Le Monde’s editorial looks back at the premeditated, racist massacre in Buffalo, which shows that domestic terrorism, fueled by white supremacy, is what now threatens Americans.
The tragedy on Saturday, May 14, that brought bloodshed to this predominantly African American neighborhood in the city of Buffalo, New York, confirms that the type of terrorism that now most threatens Americans is the domestic kind, fueled by white supremacy; as was the case in the attack against a church attended by African Americans in Charleston, North Carolina, in 2015, the attack against the synagogue in Pittsburgh, Pennsylvania, in 2018, and the attack that took place in a shopping center in El Paso, Texas, near the Mexican border a year later.
Racism, the delusional denunciation of an “invasion” of the country, and a rehashing of the conspiracy about a “great replacement” of Americans by immigrants, have once again served as fuel. That is what a bone-chilling manifesto claimed and assumed, a text that the Buffalo killer in all likelihood posted before his murderous rampage and that confirms how virulent antisemitism is among the extreme right in America.
FBI Director Christopher Wray has long recognized this threat, but has been unable to combat the climate in which these hate crimes occur. While small supremacist groups are part of the dark history of American political violence, they benefit from a continuous and growing hysteria primarily driven by a radical fringe of the Republican Party. By fueling one-upmanship on immigration, this growing hysteria prevents difficult compromises, which alone could provide the United States with both an equitable and efficient policy.
Disintegration
Throughout his time in office, Donald Trump forcefully nurtured this drift with xenophobic diatribes and his inability to acknowledge the evil during clashes in Charlottesville, Virginia, pitting white supremacists against anti-racists shortly after he took office in 2017. Trump also actively contributed to the decline of democratic norms, portraying the adversary as an enemy to destroy, and doing so to the extent that a significant Republican minority now considers the use of violence in politics to be legitimate.
One can see further indications of this decline in the assault in January 2021 on the Capitol by Trump supporters and the determined effort by Republicans to block a congressional investigation into possible complicity between the rioters and the former president’s entourage.
The responsibility isn’t only political. Every night on Fox News, incendiary polemicist Tucker Carlson fuels hatred against foreigners while denying there is any threat posed by white supremacists, all with the blessing of the Murdoch family, which owns the conservative network. By broadcasting the terrorist attack in Buffalo, recorded live by its alleged perpetrator, some social media networks added a final layer of recklessness to this disaster.

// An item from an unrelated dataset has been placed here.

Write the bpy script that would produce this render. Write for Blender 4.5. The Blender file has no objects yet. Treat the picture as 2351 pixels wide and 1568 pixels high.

This spiral is all the more tragic in that it unfolds in a country ravaged by another fever — firearms, and their use in mass shootings. Here again, the Republican Party is at work, as it blocks any laws that would regulate the gun market in deference to the constitutional amendment that defends the right to bear arms.* The Republican Party fights to oppose even the most consensual measures, supported by an overwhelming majority of citizens in the United States. The devastating effects of this poisoning of minds are unfortunately counted in human lives.
*Editor’s note: The author is referring the Second Amendment, which provides “A well regulated Militia, being necessary to the security of a free State, the right of the people to keep and bear arms, shall not be infringed.”